The temporary six-month budget the Pentagon will operate under starting Oct. 1 will cause serious problems, spurring officials to examine ways to work around its legal restrictions, the Pentagon’s top finance executive said yesterday.
The Senate passed a temporary six-month government budget for fiscal year 2013 early Saturday morning, before Congress recessed for six weeks, and sent it to President Barack Obama for his expected signature this week. The so-called continuing resolution (CR) gives the Pentagon for six months the equivalent of a $519.9 billion year-long budget–a slight bump of 0.6 percent from the FY ’12 defense budget. That’s more than it was slated to receive in FY ’13 in the Budget Control Act of 2011 and in appropriations bills previously passed by the House and the Senate Appropriations Committee.
Hale said yesterday that the stop-gap budget could cause “serious problems.” The CR does little more than fund the Pentagon, with a few exceptions. The measure does not give the Pentagon legislative authority to undertake new initiatives like starting new contracts and beginning production of weapon systems. He highlighted how it does not allow aircraft carrier overhauls.
“We’re looking at workarounds, but they’re challenging,” he said at an Arlington, Va., event hosted by Government Executive magazine.
Such workarounds, though, would last until December, leaving the Pentagon in a bind after that. Hale said the Pentagon would need a FY ’13 defense authorization bill in place after that, to give the Pentagon the legal authority temporarily addressed by the workarounds. The Senate did not pass a policy-setting defense authorization bill before leaving Washington.
“We need the Congress to return to an orderly budget process,” Hale said, under which it passes both policy-dictating authorization bills and budget-setting appropriations legislation for the Pentagon.
Defense appropriators did insert a few military-related legislative provisions in the CR, including one banning the Air Force from retiring, divesting, realigning, or transferring any aircraft. The Pentagon’s FY ’13 budget initially sought to retire or divest 163 Air National Guard and 82 Air Force Reserve aircraft over the next five years.
Hale also voiced concerns yesterday about so-called sequestration budget cuts. Those are the politically unpopular $1.2 trillion in longterm government spending reductions–$500 billion of which would come from planned Pentagon spending–that will start next January if lawmakers cannot agree to an alternate deficit-cutting plan.
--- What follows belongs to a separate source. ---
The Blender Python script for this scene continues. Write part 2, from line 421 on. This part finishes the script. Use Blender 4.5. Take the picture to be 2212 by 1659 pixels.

Hale reportedly said the Pentagon may have some flexibility with applying the across-the-board cuts, which administration and congressional officials have said would be made to all non-exempt programs, projects, and activities (PPAs). Cutting at the PPA level would dig into separate weapons programs. Yet Hale said yesterday the Pentagon may have the flexibility to apply the sequestration cuts at the broader account level–for accounts such as “Shipbuilding and Conversion, Navy.” That setup would give the Pentagon more flexibility to decide which programs to protect and which to cut more.
The White House estimates sequestration would result in a 9.4 percent across-the-bard cut in non-exempt defense discretionary funding (Defense Daily, Sept. 17).